Ils font leur campagne électorale sur notre dos.

CM :

C’est bien que vous ne soyez pas naïfs par rapport à ça.

MR :

Jamais de la vie, il y a des têtes pensantes et on sait ce qu’on dit, on sait ce qu’on fait.

CM :

Alors moi, un truc qui m’a choqué, c’est que avant d’arriver sur le campement, je n’avais jamais vu autant de journalistes et de radios, comme des abeilles sur un pot de miel ; c’est bien d’en parler dans le monde entier, mais certains journalistes se sont lancés dans la course au SDF le plus sale, le plus violent dans ces propos, on recherche la caricature.

MR :

Nous, on l’a démontré, qu’il y a des gens qui pensent, des gens qui parlent bien, on sait dialoguer et cette image du SDF qui sent mauvais et qui passe tout son temps à boire, on l’a effacée. Maintenant il faut dire qu’il faut faire du cas par cas, il y a des gens qui ont besoin d’un suivi psychiatrique, il y a des drogués, des alcooliques, donc chaque cas est différent. Mais il faut reconnaître qu’il y a des gens qu’on ne pourra pas sauver.

CM :

Parle-moi du 115, parce qu’à chaque fois, les hommes politiques disent : "On peut pas dire qu’on ne s’en occupe pas du problème des sans-logis parce qu’on a créé le 115."

MR :

Le 115 c’est inhumain, c’est atroce . On ne montre que les beaux centres d’accueil à la télé, d’ailleurs on leur en veut beaucoup, aux médias, par rapport à cela. En fait, au 115, tu peux attraper des poux, te faire voler, c’est inhumain !

Elle (la ministre ) nous a parlé de la mie de pain, mais elle n’y a jamais dormi dans cet endroit, donc elle ne sait pas de quoi elle parle. Au départ elle nous dit qu’elle n’a pas d’argent pour les accueils 24/24, et le lendemain de notre visite, elle débloque 70 millions d’euros.

CM :

Cela doit être une magicienne cette dame, ou alors elle a fait un cetelem !

MR :

Pour la paraphraser, c’est de la poudre aux yeux, ces déclarations !

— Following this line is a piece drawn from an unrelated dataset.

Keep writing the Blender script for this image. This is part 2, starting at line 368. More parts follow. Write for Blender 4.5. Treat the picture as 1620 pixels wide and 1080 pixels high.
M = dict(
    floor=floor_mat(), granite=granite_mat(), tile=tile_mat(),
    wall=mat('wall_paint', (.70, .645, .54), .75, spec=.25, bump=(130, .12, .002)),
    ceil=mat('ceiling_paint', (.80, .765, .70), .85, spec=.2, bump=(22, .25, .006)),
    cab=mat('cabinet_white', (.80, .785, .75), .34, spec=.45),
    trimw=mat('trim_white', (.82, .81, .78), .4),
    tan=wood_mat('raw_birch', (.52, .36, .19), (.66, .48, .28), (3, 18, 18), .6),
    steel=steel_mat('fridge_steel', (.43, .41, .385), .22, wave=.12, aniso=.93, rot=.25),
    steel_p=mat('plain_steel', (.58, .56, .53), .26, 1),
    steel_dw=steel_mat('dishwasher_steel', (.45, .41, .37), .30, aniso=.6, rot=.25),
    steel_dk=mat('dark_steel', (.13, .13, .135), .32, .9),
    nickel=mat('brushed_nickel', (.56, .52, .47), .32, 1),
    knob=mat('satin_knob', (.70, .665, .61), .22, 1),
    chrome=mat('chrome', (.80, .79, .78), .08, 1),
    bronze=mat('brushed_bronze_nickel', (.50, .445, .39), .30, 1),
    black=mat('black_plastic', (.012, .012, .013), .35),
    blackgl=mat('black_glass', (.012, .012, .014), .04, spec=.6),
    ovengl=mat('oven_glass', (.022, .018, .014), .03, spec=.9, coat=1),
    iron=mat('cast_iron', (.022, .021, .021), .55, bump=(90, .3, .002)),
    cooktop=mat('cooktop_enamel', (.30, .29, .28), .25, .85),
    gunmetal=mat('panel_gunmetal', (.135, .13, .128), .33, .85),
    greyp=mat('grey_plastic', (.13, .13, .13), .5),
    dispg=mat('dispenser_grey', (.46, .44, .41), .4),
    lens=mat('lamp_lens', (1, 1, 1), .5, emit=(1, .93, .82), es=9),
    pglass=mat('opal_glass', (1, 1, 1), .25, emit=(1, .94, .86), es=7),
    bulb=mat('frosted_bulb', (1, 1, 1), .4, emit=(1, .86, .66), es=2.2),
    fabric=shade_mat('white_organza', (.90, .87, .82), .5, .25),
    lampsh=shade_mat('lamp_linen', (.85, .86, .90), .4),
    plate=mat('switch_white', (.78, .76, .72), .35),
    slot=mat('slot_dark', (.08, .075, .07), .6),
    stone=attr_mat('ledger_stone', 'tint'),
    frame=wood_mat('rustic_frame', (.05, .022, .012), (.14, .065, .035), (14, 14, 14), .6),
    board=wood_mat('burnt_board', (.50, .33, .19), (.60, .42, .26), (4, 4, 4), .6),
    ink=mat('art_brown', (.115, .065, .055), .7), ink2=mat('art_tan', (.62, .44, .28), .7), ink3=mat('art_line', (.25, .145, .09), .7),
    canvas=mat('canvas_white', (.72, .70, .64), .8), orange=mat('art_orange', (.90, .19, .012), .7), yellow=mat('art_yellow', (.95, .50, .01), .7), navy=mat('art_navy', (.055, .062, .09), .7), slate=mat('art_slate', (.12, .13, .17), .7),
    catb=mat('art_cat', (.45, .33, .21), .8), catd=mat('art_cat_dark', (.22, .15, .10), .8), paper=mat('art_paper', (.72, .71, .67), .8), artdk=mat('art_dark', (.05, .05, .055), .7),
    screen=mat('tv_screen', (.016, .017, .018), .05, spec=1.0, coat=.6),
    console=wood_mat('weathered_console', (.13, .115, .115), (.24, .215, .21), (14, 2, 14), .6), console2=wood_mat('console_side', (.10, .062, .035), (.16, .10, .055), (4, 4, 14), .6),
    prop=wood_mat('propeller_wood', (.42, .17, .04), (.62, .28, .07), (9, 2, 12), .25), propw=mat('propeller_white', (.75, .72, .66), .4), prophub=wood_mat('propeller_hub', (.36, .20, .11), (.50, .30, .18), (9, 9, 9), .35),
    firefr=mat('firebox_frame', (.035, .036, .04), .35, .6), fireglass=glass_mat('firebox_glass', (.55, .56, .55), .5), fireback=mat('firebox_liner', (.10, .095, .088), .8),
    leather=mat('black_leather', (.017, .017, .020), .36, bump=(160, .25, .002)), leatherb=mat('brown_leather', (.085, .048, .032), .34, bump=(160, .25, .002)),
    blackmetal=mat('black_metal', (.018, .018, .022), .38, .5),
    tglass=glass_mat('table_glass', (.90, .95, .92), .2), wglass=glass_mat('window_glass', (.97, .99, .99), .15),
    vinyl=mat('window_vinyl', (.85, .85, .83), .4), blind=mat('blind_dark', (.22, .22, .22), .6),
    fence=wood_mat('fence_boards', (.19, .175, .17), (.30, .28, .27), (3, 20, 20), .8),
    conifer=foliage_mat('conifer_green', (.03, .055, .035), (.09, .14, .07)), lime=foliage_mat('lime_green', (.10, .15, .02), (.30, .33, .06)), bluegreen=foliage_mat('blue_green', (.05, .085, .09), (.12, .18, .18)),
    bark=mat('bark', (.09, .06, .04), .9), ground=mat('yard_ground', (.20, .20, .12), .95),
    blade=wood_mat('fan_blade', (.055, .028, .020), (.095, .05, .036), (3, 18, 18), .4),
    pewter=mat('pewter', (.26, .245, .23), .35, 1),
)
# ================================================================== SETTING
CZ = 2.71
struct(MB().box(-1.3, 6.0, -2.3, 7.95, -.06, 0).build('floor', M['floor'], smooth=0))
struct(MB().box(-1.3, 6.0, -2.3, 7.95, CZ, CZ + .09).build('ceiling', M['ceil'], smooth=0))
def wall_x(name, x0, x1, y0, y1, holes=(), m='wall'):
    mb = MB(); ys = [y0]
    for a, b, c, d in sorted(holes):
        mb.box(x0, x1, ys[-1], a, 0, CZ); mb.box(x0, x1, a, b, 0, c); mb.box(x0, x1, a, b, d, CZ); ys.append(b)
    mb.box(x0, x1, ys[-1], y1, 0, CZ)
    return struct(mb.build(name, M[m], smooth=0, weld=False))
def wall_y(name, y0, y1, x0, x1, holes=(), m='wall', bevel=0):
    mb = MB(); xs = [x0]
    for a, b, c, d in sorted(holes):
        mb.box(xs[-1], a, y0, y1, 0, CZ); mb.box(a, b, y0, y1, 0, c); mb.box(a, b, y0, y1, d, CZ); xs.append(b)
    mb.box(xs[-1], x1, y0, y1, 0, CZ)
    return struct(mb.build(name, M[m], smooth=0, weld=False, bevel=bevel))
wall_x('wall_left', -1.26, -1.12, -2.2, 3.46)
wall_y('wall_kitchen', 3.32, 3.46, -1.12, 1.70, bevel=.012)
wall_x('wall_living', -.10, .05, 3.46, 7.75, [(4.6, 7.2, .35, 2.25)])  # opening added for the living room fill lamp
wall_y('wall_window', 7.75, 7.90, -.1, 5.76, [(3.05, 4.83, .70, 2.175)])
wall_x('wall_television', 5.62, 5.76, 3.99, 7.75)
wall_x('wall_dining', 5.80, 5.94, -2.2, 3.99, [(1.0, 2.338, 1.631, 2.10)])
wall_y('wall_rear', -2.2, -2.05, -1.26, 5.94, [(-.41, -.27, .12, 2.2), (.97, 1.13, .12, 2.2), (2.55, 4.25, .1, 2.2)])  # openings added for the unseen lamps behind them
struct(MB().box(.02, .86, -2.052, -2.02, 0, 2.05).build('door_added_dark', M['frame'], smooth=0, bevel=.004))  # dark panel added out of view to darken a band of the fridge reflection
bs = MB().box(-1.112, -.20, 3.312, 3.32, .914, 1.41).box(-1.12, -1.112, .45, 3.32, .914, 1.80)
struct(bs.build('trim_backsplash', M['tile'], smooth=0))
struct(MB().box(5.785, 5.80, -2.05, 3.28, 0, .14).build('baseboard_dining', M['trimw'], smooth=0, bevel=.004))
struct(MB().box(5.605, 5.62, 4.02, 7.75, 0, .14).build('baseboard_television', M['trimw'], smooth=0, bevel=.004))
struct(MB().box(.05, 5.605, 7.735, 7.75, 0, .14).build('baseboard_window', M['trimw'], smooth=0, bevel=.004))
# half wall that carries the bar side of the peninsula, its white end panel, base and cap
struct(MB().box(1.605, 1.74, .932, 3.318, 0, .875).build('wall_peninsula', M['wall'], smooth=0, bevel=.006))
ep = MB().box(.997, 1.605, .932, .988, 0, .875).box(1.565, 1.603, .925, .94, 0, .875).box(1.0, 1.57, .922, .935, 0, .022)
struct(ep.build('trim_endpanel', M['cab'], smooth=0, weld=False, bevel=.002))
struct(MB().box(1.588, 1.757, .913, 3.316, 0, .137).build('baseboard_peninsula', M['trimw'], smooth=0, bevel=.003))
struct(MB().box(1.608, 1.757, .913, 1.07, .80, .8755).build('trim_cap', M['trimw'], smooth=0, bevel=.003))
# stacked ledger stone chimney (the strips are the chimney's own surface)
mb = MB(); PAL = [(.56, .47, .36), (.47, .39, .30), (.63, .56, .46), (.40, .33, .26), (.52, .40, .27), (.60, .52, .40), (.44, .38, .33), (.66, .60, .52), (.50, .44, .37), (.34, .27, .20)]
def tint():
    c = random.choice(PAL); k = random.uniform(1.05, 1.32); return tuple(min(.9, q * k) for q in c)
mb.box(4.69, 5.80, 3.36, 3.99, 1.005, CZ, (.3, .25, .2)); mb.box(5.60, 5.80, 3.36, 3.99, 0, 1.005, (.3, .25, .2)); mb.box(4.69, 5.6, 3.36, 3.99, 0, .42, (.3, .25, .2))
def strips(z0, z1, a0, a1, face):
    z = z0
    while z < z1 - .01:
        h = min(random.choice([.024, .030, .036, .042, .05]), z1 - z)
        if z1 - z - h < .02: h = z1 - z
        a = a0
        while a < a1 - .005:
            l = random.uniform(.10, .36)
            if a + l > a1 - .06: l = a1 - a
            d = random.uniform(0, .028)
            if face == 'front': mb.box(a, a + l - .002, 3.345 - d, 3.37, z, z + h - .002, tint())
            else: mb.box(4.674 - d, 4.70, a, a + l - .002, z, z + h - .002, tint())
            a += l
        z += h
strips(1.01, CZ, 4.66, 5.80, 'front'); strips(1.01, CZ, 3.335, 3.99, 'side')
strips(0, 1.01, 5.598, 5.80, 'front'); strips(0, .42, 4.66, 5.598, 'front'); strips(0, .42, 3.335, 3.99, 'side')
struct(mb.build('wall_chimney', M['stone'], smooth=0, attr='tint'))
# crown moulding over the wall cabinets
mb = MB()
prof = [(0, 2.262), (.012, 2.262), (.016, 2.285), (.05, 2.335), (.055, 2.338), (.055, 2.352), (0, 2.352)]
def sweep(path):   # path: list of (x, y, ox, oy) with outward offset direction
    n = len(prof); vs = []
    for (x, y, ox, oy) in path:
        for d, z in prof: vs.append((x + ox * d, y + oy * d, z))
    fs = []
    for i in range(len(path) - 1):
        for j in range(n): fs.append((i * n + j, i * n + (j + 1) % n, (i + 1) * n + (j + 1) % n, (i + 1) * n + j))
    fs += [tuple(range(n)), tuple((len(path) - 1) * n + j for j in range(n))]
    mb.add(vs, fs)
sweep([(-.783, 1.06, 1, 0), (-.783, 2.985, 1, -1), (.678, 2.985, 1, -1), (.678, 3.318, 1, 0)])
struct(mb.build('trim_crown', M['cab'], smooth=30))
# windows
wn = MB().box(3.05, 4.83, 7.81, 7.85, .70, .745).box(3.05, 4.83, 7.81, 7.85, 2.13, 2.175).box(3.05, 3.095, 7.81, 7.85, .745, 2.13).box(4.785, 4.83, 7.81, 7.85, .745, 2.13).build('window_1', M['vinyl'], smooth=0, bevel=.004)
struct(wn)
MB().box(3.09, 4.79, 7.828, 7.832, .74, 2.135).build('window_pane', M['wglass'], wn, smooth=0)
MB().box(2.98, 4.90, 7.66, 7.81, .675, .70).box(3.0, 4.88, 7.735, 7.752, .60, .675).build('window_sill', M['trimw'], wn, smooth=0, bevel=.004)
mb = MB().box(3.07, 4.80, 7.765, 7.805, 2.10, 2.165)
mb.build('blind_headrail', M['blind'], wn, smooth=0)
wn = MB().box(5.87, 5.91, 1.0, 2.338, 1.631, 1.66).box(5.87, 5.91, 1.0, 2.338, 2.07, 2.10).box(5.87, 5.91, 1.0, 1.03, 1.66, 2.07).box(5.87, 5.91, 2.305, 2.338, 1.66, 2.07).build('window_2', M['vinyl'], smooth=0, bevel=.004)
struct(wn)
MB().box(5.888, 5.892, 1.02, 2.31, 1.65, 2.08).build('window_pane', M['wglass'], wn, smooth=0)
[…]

J’aimerais parler d’autre chose, on incite les SDF à voter et aujourd’hui on est arrivé à un chiffre de 60 % sur les 100 000 SDF en France qui se sont inscrits sur les listes électorales ! C’est sur une initiative de jacques Deroo qui a écrit Salauds de pauvres, et l’une des seules égalités dans ce pays, c’est le poids du bulletin de vote (de M. Chirac comme du mien).

CM :

J’ai lu sur Internet que la secrétaire nationale des Verts était venue passer une nuit dans une tente, tu confirmes ?

MR :

C’est du pure mytho, ils ont essayé de faire de la récupération notamment en venant distribuer des tracts, mais on les a vite dégagés !

MC :

Ils t’ont pris pour le Nicolas Hulot des SDF en venant te donner une grosse tape dans le dos.

MR :

Chez nous ça ne marche pas comme ça. On est apolitique.

CM :

Donc pour résumer tout cela, il faudrait une loi pour qu’à l’image des Restos du cœur, cela soit inscrit dans la constitution.

MR :

Je pense qu’on les a mis dos au mur et que nous avons la France derrière nous. On reçoit beaucoup de dons et avec cet argent on achète des gants, des bonnets et des couvertures...

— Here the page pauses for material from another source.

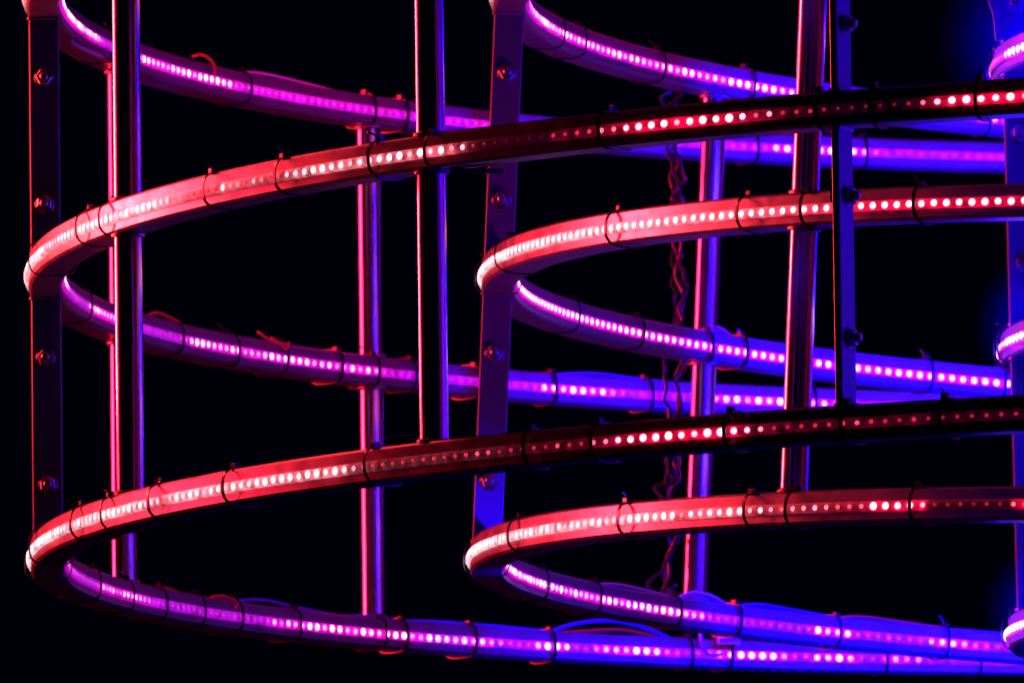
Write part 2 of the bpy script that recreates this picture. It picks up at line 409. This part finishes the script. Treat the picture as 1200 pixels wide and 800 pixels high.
for ph in (B_.phi(943, 1), B_.phi(826, 1, False), pi-.5, pi+.6):
    for lev in (0, 1): B_.post(ph, lev)
for ph in (0.0, pi, 1.9, -1.9):
    for lev in (0, 1): B_.bar(ph, lev)
B_.ties(1, True, [566, 610, 737, 888, 958, 1086])
B_.ties(2, True, [556, 624, 750, 895, 940, 1085])
B_.ties(0, False, [637, 663, 757, 865, 1150])
B_.ties(1, False, [655, 732, 817, 857, 1080, 1167])
B_.ties(2, False, [618, 682, 778, 851, 970, 1100])
B_.wire(1, False, [(812,-.012,.018),(822,-.014,.026),(836,-.014,.025),(845,-.014,.018)], .0022, M_WIRE_W, sB1i)
B_.wire(2, False, [(785,-.012,.018),(800,-.014,.027),(820,-.014,.027),(838,-.016,.018)], .0030, M_WIRE_W, sB2i, 'pale wire humped over the ring')
B_.wire(2, False, [(852,-.010,.018),(880,-.012,.024),(910,-.012,.023),(965,-.010,.019)], .0020, M_WIRE_B, sB2i)
B_.wire(2, False, [(972,-.010,.018),(1000,-.012,.023),(1040,-.012,.022),(1095,-.010,.019)], .0020, M_WIRE_R, sB2i)
B_.wire(2, False, [(690,-.010,.018),(720,-.012,.023),(775,-.010,.019)], .0020, M_WIRE_W, sB2i)
# twisted supply cable hanging beside the rear post, in knotted loops
phc = B_.phi(797, 1, False); basep = pos(B_.R+.035, phc, 0)
bundle = bpy.data.objects.new('cable_bundle', None); COL.objects.link(bundle); bundle.matrix_world = B_.mw @ Matrix.Translation(basep); bundle.empty_display_size = .05
bundle['label'] = 'dark tangled bundle of thin cables hanging beside the blue lit rear post'; bundle['category'] = 'cables'
for k in range(3):
    P = []; x = y = 0.0; z = B_.z[0] - .005; i = 0
    while z > .02:
        tgt = [(-.004, 0), (.004, .004), (0, -.005)][k]
        x += rnd.uniform(-.0065, .0065) + (tgt[0]-x)*.22; y += rnd.uniform(-.006, .006) + (tgt[1]-y)*.22
        if k != 1 and rnd.random() < .07: x += rnd.choice([-.014, .008]); 
        P.append(Vector((.020 + .006*math.sin(z*7) + x, y - .006, z)))
        z -= rnd.uniform(.005, .016) if rnd.random() > .08 else -.006
    tube(smooth_path(P, 5), .0026, 7).build('cable', M_CAB[k], bundle)

# =============================================================== C: the innermost tier
K = Tier('ring_tower', 'innermost tower of rings at the right edge, glowing blue and overbright pink', .837, 10.0, 1.115, .415, .2470, -.022, 0)
K.rings()
hot = lambda a, b: [(1160, a), (1176, a), (1186, b), (1200, b)]
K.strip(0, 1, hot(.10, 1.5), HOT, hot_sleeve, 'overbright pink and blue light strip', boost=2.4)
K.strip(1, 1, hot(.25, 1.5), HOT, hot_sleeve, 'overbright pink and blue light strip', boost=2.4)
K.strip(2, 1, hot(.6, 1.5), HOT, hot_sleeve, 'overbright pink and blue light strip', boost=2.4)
K.finish_leds()
for ph in (math.radians(8), math.radians(134), math.radians(254)):
    for lev in (0, 1): K.bar(ph, lev, fr=(.25, .76))
    o = K.bar(ph, 0, fr=(.3,), z_over=(K.z[0]+TUBE_H, K.z[0]+TUBE_H+.16))
    rad, tan, up = frame_at(ph); g = MB(); zb = K.z[0]+TUBE_H+.002
    out = [(.0185, 0), (.026, 0), (.028, .03), (.034, .05), (.045, .075), (.060, .10), (.060, .158), (.0185, .158)]
    vs = [pos(K.R+r_, ph, zb+h_) + tan*sgn*.003 for sgn in (-1, 1) for r_, h_ in out]; n_ = len(out)
    g.add(vs, [tuple(reversed(range(n_))), tuple(range(n_, 2*n_))] + [(i, (i+1) % n_, n_+(i+1) % n_, n_+i) for i in range(n_)])
    g.build('glow_plate', M_BAR, K.e)  # added plate, its flare shaped like the blue glow beside the bar
K.ties(0, True, [1168, 1182]); K.ties(1, True, [1172, 1180, 1196]); K.ties(2, True, [1182])

# ---------------------------------------------------------------- lights
ctrA = Vector((.80234*S, 10*S, 1.18048*S + LIFT))
def point(name, loc, power, col, r=.05):
    l = bpy.data.lights.new(name, 'POINT'); l.energy = power; l.color = col; l.shadow_soft_size = r
    o = bpy.data.objects.new(name, l); COL.objects.link(o); o.location = loc; return o
def area(name, loc, target, power, col, sx, sy):
    l = bpy.data.lights.new(name, 'AREA'); l.shape = 'RECTANGLE'; l.size = sx; l.size_y = sy; l.energy = power; l.color = col
    o = bpy.data.objects.new(name, l); COL.objects.link(o); o.location = loc
    o.rotation_euler = (Vector(target)-Vector(loc)).to_track_quat('-Z', 'Y').to_euler(); return o
# red lamps beyond the left end of the tower
def spread(o, deg): o.data.spread = math.radians(deg); return o
spread(area('red_lamp', ctrA + Vector((-2.45, .16, .62)), ctrA + Vector((-1.3, -.75, .50)), 27, (1, .033, .045), .12, 1.5), 84)
spread(area('red_lamp', ctrA + Vector((-4.3, 1.25, .3)), ctrA + Vector((-1.3, 1.0, .3)), 70, (1, .01, .05), 1.3, 2.2), 80)
# the blue diodes of the innermost tier, and the lamps on its axis
for lev in (0, 1, 2):
    p = K.mw @ pos(.415*S + .03, math.radians(-33), K.z[lev] + .012)
    spread(area('blue_lamp', p, p + Vector((.02, 1, 0)), 30, (0, 0, 1), .02, .02), 98)
    point('blue_lamp', K.mw @ pos(.415*S + .02, math.radians(33), K.z[lev] + .012), 2.5, (0, 0, 1), .012)
for z in (-.55, -.2, .15, .5):
    point('axis_lamp', ctrA + Vector((.05, .1, z-.05)), 9.0, (0, 0, 1), .12)
spread(area('side_blue_lamp', ctrA + Vector((1.7, -1.2, -.25)), ctrA + Vector((-.42, -1.5, -.1)), 5.5, (.02, 0, 1), .1, 1.0), 36)
spread(area('low_magenta_fill', ctrA + Vector((-.55, -.9, -.9)), ctrA + Vector((-1.05, .1, .1)), .20, (.85, 0, 1), .1, .1), 34)  # added, aimed to tint the middle tier's left bar purple
for lev in (0, 1, 2):                      # point lamps added over the innermost strips for their blue spill
    for a in (6, 20, 30, 40):
        point('diode_spill', K.mw @ pos(.415*S + .009, math.radians(a), K.z[lev]), .28, (.04, 0, 1), .003)
# weak red from the front right, added magenta from above for the rear inner faces
area('front_red_lamp', ctrA + Vector((2.8, -2.4, -.1)), ctrA, .9, (1, 0, .06), .08, 1.6)
spread(area('magenta_fill', ctrA + Vector((-.95, .30, .95)), ctrA + Vector((-1.1, 1.35, -.1)), 7, (1, 0, .30), .5, .3), 130)
spread(area('base_blue_fill', ctrA + Vector((-.62, -.45, -.85)), ctrA + Vector((-1.145, .10, -.30)), .22, (.02, 0, 1), .04, .04), 10)  # added narrow beam for the blue patch at the bar's foot

# added scattering spheres imitating lens bloom round each innermost ring's left end
vm_ = bpy.data.materials.new('bloom_halo'); vm_.use_nodes = True; nt = vm_.node_tree
nt.nodes.remove(nt.nodes['Principled BSDF']); v = nt.nodes.new('ShaderNodeVolumeScatter')
v.inputs['Color'].default_value = (.01, 0, 1, 1)
tc = nt.nodes.new('ShaderNodeTexCoord'); ln = nt.nodes.new('ShaderNodeVectorMath'); ln.operation = 'LENGTH'
mr = nt.nodes.new('ShaderNodeMapRange'); mr.inputs['From Min'].default_value = .13; mr.inputs['From Max'].default_value = 0
pw = nt.nodes.new('ShaderNodeMath'); pw.operation = 'POWER'; pw.inputs[1].default_value = 1.8
ml = nt.nodes.new('ShaderNodeMath'); ml.operation = 'MULTIPLY'; ml.inputs[1].default_value = 3.2
nt.links.new(tc.outputs['Object'], ln.inputs[0]); nt.links.new(ln.outputs['Value'], mr.inputs['Value'])
nt.links.new(mr.outputs['Result'], pw.inputs[0]); nt.links.new(pw.outputs[0], ml.inputs[0]); nt.links.new(ml.outputs[0], v.inputs['Density'])
nt.links.new(v.outputs[0], nt.nodes['Material Output'].inputs['Volume'])
bm_ = MB(); c0 = K.mw @ pos(.415*S, math.radians(20), 0)
n1, n2 = 32, 16
for lev in (0, 1, 2):
    c = K.mw @ pos(.415*S, math.radians(24), K.z[lev]); r_ = .13; h = MB()
    vs = [Vector((math.sin(pi*j/n2)*math.cos(2*pi*i/n1)*r_, math.sin(pi*j/n2)*math.sin(2*pi*i/n1)*r_, math.cos(pi*j/n2)*r_)) for j in range(1, n2) for i in range(n1)]
    a0, a1 = len(vs), len(vs)+1; vs += [Vector((0, 0, r_)), Vector((0, 0, -r_))]
    fs = [(j*n1+i, (j+1)*n1+i, (j+1)*n1+(i+1) % n1, j*n1+(i+1) % n1) for j in range(n2-2) for i in range(n1)]
    fs += [(a0, i, (i+1) % n1) for i in range(n1)] + [(a1, (n2-2)*n1+(i+1) % n1, (n2-2)*n1+i) for i in range(n1)]
    h.add(vs, fs); o = h.build('bloom_halo', vm_); o.location = c; o.scale = (1, 1, 1) if lev == 0 else (.72, .72, .72); o['kind'] = 'structure'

Les gens sont très généreux. Je voudrais dire aussi que lorsque nous avons installé les 80 premières tentes, les riverains se sont inquiétés, et en fait ils s’aperçoivent que le quartier est devenu plus calme qu’avant, plus sûr.

CM :

En fait vous êtes la nouvelle police de proximité que Sarkozy a voulu éliminer !

MR :

Ils sont ravis les riverains, ils sont solidaires et ils nous aident énormément ! Ils viennent dormir avec nous et les préjugés tombent à notre encontre car on est quand même 30 % de SDF à travailler, et donc à pouvoir payer un loyer.

Pour conclure je dirais qu’on veut des mesures maintenant, et durables, plus de provisoires !

Propos recueillis par Christophe Mistretta pour l’association 100 emplois.